» Exercise description: Return exactly the lines that run from the beginning through the line containing "COL = scene.collection", both included, and no others.

» Data excerpts:
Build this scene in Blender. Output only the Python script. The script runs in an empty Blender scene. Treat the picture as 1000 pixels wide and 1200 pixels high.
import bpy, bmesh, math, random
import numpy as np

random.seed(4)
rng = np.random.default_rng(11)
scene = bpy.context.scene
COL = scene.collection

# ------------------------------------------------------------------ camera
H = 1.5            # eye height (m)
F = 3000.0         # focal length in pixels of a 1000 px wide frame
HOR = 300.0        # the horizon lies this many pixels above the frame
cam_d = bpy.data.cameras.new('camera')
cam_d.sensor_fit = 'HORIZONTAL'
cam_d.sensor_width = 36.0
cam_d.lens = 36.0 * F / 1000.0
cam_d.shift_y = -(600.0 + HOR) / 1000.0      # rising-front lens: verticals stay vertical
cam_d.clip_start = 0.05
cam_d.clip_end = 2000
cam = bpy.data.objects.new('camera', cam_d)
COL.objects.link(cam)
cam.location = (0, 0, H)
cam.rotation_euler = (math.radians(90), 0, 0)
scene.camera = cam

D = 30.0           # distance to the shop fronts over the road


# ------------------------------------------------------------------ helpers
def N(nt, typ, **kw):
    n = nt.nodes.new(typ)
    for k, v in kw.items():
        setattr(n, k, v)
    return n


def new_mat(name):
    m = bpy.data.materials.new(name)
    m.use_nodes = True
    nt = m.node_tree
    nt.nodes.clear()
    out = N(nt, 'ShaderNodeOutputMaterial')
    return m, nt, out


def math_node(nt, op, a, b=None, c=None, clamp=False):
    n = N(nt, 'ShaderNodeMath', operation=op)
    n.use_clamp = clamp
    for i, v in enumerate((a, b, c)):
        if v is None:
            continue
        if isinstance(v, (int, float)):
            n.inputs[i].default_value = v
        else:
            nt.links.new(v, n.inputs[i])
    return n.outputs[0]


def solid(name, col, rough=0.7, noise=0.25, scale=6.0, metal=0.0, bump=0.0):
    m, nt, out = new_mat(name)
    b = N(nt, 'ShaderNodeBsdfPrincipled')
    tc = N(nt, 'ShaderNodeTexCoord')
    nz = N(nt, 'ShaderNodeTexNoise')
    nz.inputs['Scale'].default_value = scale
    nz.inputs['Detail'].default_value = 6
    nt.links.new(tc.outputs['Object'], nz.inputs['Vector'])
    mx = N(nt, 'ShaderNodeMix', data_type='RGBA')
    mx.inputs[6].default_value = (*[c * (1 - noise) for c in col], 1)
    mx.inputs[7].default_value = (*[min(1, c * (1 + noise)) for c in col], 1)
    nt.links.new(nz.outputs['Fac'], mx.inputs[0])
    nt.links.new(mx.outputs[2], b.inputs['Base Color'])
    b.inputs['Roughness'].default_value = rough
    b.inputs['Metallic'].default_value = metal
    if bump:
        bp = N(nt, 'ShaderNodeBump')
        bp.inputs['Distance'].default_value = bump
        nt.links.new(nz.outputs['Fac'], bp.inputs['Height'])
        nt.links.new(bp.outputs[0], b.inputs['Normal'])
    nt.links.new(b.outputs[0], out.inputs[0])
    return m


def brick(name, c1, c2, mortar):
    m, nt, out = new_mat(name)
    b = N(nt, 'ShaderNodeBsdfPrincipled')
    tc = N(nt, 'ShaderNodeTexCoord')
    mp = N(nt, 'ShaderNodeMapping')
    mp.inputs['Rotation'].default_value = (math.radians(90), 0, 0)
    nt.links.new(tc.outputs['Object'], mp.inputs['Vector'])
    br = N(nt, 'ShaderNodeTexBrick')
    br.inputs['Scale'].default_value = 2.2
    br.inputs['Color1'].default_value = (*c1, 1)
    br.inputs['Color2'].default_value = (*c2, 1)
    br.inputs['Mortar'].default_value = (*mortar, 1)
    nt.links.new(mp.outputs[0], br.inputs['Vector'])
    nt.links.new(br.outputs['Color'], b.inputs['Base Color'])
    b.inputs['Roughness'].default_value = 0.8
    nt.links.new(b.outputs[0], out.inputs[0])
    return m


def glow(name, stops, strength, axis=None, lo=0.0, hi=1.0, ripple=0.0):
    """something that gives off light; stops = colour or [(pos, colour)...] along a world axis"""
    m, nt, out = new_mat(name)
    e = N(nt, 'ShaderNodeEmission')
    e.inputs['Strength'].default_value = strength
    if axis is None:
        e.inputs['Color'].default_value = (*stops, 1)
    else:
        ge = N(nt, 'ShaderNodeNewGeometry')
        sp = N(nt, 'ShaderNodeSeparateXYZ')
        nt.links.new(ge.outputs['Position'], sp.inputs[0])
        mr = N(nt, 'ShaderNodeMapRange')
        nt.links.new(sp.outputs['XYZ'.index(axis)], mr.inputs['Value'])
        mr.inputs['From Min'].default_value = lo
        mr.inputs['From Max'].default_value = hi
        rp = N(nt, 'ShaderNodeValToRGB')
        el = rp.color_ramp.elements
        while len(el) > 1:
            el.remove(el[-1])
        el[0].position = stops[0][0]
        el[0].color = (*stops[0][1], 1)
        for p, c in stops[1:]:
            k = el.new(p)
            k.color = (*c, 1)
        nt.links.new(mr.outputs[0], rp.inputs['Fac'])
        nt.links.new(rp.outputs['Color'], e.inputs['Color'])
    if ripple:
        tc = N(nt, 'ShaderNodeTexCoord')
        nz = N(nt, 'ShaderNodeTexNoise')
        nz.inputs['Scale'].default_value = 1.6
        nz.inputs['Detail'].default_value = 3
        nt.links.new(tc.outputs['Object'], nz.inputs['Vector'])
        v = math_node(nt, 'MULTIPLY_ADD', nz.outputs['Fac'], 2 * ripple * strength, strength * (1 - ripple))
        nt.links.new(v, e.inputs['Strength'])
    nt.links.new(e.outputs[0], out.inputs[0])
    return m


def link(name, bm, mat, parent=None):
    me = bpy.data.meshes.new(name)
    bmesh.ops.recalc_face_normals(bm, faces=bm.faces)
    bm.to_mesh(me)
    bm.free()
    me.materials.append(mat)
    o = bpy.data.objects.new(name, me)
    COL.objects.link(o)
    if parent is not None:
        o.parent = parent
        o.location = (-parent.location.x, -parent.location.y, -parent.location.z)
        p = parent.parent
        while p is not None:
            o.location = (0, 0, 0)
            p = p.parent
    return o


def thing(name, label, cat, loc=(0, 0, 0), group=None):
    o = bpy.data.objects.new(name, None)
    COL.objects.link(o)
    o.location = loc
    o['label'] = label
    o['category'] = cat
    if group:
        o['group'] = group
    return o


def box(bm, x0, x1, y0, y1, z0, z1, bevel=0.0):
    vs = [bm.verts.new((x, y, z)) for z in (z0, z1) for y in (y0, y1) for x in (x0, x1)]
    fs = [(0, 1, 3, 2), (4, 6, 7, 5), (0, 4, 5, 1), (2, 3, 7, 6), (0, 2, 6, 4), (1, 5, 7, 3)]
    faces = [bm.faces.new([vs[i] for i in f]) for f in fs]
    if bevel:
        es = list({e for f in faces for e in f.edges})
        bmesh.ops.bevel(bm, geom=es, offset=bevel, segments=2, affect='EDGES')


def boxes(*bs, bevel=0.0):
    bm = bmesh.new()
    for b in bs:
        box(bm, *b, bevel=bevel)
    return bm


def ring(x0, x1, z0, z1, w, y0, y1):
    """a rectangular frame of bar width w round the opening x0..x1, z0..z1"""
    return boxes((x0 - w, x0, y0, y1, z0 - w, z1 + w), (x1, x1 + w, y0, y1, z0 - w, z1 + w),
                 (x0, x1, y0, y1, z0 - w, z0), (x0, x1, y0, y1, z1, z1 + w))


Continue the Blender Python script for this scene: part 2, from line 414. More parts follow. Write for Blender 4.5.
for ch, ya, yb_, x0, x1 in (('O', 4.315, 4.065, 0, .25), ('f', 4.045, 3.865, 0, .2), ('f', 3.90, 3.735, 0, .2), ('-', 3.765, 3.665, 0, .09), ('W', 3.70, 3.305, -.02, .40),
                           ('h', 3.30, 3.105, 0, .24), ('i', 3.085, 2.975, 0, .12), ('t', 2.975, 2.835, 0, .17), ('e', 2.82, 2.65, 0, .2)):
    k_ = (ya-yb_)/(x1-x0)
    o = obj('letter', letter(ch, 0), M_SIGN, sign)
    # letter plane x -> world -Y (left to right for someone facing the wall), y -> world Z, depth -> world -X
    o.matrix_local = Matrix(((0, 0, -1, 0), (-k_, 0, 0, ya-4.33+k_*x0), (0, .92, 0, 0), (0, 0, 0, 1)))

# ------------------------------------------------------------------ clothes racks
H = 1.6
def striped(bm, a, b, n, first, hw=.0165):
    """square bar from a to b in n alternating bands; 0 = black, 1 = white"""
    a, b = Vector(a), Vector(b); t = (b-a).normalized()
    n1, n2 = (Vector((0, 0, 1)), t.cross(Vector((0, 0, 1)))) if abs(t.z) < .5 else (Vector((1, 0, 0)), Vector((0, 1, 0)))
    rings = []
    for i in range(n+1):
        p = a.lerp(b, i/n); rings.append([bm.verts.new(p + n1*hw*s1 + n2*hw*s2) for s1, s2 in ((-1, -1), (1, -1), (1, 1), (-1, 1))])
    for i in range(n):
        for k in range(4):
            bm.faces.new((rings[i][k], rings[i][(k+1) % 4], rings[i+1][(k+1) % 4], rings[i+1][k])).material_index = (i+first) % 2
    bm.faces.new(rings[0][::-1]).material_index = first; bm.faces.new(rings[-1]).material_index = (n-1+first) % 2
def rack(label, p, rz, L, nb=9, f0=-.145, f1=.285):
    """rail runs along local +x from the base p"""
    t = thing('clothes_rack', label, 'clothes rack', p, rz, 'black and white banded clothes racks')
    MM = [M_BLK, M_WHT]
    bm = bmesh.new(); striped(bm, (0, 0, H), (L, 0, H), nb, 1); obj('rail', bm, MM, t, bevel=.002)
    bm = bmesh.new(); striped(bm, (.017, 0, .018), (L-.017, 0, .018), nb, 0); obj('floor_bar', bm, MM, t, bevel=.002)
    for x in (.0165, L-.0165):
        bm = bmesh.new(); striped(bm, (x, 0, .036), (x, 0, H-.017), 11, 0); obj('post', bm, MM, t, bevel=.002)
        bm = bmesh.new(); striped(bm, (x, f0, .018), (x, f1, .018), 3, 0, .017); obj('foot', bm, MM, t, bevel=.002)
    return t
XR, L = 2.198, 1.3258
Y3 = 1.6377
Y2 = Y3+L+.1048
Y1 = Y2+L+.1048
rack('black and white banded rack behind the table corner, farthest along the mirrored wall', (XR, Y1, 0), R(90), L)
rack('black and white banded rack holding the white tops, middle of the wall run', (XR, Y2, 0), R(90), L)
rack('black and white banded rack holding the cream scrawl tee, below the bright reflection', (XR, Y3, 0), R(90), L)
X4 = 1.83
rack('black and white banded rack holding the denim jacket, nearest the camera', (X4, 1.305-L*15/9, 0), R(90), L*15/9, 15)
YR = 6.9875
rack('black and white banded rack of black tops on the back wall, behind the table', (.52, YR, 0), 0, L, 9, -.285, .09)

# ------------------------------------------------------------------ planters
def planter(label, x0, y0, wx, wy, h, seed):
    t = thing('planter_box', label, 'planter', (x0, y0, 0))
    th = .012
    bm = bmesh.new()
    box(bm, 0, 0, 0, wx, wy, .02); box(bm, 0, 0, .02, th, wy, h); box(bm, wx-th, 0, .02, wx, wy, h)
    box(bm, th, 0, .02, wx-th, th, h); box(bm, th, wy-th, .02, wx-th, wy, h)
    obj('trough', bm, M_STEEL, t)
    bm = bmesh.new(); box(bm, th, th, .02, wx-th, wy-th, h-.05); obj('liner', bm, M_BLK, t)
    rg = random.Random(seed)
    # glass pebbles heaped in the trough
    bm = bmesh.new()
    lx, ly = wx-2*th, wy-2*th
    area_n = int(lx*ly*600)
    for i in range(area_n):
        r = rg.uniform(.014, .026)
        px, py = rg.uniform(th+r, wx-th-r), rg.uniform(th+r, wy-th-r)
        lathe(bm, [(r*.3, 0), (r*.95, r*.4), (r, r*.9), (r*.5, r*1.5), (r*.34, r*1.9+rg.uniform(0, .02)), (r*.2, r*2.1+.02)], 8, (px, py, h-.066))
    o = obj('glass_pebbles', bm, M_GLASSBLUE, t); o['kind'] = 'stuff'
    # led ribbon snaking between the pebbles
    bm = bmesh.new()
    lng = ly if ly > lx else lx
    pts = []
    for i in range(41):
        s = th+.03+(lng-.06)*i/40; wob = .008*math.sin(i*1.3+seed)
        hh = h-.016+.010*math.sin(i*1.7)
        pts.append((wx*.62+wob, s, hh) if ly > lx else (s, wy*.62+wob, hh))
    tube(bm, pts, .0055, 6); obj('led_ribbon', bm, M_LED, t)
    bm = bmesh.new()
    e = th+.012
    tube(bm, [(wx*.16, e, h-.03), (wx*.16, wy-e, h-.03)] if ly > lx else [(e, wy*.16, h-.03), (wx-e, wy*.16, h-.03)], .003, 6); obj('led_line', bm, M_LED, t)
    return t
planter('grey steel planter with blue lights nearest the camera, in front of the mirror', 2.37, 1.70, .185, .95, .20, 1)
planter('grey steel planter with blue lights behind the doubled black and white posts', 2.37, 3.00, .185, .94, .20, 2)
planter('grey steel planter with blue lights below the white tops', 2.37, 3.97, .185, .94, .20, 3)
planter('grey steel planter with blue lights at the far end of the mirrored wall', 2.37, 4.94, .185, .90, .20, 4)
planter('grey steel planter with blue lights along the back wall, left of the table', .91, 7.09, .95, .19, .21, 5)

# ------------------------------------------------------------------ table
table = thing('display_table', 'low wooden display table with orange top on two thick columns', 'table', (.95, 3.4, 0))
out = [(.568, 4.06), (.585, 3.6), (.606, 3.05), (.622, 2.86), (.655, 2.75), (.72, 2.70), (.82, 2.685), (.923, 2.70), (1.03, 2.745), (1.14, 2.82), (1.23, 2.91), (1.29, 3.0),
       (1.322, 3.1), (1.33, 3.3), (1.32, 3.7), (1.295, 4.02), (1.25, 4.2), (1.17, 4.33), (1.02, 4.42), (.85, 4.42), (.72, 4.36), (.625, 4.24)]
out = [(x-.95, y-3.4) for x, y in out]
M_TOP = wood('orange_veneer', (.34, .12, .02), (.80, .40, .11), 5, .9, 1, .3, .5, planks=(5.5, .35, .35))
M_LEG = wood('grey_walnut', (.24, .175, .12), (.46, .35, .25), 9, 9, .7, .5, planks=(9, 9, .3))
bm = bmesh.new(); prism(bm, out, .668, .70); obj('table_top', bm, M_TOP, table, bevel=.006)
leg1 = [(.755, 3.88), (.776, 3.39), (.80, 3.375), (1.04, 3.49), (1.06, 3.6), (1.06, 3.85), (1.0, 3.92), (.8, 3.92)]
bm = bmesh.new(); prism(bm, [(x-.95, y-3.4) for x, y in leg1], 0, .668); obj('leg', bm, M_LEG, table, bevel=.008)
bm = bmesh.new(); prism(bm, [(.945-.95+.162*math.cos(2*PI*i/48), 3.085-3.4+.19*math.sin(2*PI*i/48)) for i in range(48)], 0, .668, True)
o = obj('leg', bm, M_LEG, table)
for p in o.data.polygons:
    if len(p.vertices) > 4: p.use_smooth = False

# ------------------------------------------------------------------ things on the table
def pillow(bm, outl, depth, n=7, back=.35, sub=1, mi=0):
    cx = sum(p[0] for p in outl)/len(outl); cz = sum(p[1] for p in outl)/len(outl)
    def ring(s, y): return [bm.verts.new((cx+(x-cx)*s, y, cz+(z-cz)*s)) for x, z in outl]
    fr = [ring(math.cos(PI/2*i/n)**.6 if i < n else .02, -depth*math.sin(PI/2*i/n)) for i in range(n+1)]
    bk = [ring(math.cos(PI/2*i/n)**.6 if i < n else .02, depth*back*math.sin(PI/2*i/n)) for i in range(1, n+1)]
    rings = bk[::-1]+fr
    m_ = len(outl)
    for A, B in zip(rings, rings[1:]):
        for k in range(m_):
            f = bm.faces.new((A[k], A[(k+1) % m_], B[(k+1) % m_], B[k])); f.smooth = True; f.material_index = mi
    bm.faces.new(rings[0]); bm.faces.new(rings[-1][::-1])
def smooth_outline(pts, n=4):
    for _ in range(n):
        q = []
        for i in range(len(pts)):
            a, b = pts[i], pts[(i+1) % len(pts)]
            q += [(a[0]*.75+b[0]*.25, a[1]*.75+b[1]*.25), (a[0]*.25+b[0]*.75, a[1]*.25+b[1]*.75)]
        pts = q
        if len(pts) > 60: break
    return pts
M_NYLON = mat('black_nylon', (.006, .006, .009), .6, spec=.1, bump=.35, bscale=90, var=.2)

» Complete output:
Build this scene in Blender. Output only the Python script. The script runs in an empty Blender scene. Treat the picture as 1000 pixels wide and 1200 pixels high.
import bpy, bmesh, math, random
import numpy as np

random.seed(4)
rng = np.random.default_rng(11)
scene = bpy.context.scene
COL = scene.collection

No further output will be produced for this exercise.